Exhibit 5.1
800 Capitol Street, Suite 2400 Houston, TX 77002-2925 T+1 (713) 651-2600 F+1 (713) 651-2700 |
January 9, 2024
Rubicon Technologies, Inc.
335 Madison Avenue, 4th Floor
New York, NY 10017
Re: | Form S-3 Registration Statement |
Ladies and Gentlemen:
We have acted as special counsel to Rubicon Technologies, Inc., a Delaware corporation (the “Company”), in connection with the preparation of the Company’s registration statement on Form S-3 (as amended) to be filed with the U.S. Securities and Exchange Commission (the “Commission”) on or about the date hereof (the “Registration Statement”), under the Securities Act of 1933, as amended (the “Securities Act”).

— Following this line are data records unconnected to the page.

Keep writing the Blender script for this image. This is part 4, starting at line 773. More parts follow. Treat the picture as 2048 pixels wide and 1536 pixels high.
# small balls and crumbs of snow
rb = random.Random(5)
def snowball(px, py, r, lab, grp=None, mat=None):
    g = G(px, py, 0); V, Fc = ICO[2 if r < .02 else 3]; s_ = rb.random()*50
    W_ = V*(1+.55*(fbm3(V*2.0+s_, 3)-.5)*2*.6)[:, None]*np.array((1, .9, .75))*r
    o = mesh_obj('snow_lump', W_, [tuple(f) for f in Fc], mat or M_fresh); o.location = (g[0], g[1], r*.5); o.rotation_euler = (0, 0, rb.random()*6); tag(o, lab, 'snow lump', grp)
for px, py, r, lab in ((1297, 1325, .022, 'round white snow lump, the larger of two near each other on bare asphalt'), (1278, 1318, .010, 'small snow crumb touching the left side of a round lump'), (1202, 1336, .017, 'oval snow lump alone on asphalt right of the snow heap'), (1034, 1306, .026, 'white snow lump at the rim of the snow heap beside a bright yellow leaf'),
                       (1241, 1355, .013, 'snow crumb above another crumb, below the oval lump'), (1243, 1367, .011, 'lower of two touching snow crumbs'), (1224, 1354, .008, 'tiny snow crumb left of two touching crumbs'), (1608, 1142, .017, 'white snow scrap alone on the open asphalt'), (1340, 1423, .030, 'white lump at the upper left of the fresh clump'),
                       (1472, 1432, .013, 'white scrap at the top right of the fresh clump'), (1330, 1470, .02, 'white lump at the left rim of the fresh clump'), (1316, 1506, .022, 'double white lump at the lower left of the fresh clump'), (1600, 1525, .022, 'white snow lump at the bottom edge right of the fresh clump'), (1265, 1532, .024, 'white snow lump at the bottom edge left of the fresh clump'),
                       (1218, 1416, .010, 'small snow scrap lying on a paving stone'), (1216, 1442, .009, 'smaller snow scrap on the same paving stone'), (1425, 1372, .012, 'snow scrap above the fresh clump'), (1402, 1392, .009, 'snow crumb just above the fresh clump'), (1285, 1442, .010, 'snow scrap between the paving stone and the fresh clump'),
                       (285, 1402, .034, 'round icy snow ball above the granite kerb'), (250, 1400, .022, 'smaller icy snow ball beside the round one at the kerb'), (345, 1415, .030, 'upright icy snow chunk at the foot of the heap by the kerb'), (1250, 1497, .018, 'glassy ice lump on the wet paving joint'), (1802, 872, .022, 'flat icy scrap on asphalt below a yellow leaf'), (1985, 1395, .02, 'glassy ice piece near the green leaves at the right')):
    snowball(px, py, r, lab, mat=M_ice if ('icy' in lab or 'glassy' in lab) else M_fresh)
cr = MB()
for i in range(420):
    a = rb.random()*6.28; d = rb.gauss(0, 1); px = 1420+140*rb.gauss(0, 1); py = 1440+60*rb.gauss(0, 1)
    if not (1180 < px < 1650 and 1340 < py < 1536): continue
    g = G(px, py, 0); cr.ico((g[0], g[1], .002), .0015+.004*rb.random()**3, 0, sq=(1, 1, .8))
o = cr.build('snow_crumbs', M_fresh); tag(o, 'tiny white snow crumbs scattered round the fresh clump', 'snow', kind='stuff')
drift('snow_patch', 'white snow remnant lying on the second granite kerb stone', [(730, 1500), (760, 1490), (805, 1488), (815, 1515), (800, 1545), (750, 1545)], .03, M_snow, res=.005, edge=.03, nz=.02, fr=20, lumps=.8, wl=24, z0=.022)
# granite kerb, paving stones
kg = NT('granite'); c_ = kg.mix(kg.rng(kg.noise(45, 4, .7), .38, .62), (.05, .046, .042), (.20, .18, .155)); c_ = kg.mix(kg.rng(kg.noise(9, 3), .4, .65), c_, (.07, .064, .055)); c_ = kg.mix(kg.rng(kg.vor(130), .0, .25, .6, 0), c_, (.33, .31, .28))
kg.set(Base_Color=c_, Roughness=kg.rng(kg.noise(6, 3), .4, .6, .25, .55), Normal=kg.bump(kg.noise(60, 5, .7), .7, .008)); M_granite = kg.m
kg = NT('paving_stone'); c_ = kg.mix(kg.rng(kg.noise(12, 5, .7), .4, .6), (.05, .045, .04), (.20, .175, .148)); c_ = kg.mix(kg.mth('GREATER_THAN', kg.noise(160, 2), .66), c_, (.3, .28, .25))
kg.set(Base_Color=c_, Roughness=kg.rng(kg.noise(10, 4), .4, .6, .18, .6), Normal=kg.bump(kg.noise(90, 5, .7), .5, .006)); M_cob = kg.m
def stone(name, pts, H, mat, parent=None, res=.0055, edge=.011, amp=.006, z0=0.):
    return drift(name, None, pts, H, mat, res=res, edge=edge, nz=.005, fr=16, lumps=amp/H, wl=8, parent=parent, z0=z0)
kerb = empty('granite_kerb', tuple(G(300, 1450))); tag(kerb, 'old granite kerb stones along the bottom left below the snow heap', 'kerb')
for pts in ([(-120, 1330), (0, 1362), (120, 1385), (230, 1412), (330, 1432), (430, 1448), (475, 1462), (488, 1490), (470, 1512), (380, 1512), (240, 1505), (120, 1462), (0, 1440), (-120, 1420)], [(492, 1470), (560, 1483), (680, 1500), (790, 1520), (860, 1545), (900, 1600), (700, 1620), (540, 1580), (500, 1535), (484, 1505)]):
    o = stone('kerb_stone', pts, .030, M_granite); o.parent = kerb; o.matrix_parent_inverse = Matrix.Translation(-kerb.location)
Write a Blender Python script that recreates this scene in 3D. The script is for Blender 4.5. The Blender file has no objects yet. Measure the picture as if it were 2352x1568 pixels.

The Registration Statement relates to the offer and sale by certain securityholders set forth in the prospectus contained in the Registration Statement and any supplement to the prospectus of up to 7,420,366 shares (the “Shares”) of Class A common stock, par value $0.0001 per share, of the Company, consisting of (i) up to 2,000,000 Shares issuable to Vellar Opportunity Fund SPV LLC – Series 2 (“Vellar”) as payment for a $2,000,000 deferred termination fee owed to Vellar pursuant to the terms and conditions of the termination and release agreement, dated as of November 30, 2022, by and among Vellar, the Company, and Rubicon Technologies Holdings, LLC; (ii) 4,529,837 Shares issued to Palantir Technologies, Inc. (“Palantir”) pursuant to (a) OF #2 Share Issuance Agreement, dated as of June 28, 2023, by and between the Company and Palantir and (b) Palantir Order Form – Order #4, dated as of April 1, 2023, by and between Rubicon Global, LLC and Palantir; (iii) 667,897 Shares issued to Mizzen Capital, LP (“Mizzen”) pursuant to the Third Amendment to Warrant and Registration Rights Agreement, dated as of June 7, 2023, by and between Rubicon Technologies Holdings, LLC and Mizzen; and (iv) 222,632 Shares issued to Star Strong Capital LLC (“Star Strong”) pursuant to the Third Amendment to Warrant and Registration Rights Agreement, dated as of June 7, 2023, by and between Rubicon Technologies Holdings, LLC and Star Strong.
This opinion letter is being furnished in accordance with the requirements of Item 601(b)(5) of Regulation S-K promulgated under the Securities Act.
January 9, 2024 |
In rendering the opinions set forth below, we examined and relied upon such certificates, corporate records, agreements, instruments, and other documents, and examined such matters of law, that we considered necessary or appropriate as a basis for the opinions. In rendering the opinions set forth below, we have examined and are familiar with originals or copies, certified or otherwise identified to our satisfaction, of (i) the certificate of incorporation of the Company, as in effect on the date hereof, (ii) the Registration Statement, and (iii) such other documents as we have deemed necessary or appropriate as a basis for the opinions set forth below. In our examination, we have assumed the legal capacity of all natural persons, the genuineness of all signatures, the authenticity of all documents submitted to us as originals, the conformity to original documents of all documents submitted to us as certified or photostatic copies, the authenticity of the originals of such latter documents, that all parties to such documents had the power, corporate or other, to enter into and perform all obligations thereunder and all such documents have been duly authorized by all requisite action, corporate or other, and duly executed and delivered by all parties thereto. As to any facts material to the opinions expressed herein that we did not independently establish or verify, we have relied upon oral or written statements and representations of officers and other representatives of the Company and others.
Based upon the foregoing and subject to the assumptions, qualifications and limitations set forth herein, we are of the opinion that the Shares have been duly authorized and are validly issued, fully paid and non-assessable.
The opinions expressed herein are based upon and limited to the General Corporation Law of the State of Delaware (including the statutory provisions, the applicable provisions of the Delaware Constitution and reported judicial decisions interpreting the foregoing) and the laws of the State of New York. We express no opinion herein as to any other laws, statutes, regulations, or ordinances. The opinions expressed herein that are based on the laws of the State of New York are limited to the laws generally applicable in transactions of the type covered by the Registration Statement.
We hereby consent to the filing of this opinion letter as Exhibit 5.1 to the Registration Statement and to the reference to our firm under the caption “Legal Matters” in the prospectus included in the Registration Statement. In giving such consent, we do not thereby admit that we are experts within the meaning of the Securities Act or the rules and regulations of the Commission or that this consent is required by Section 7 of the Securities Act.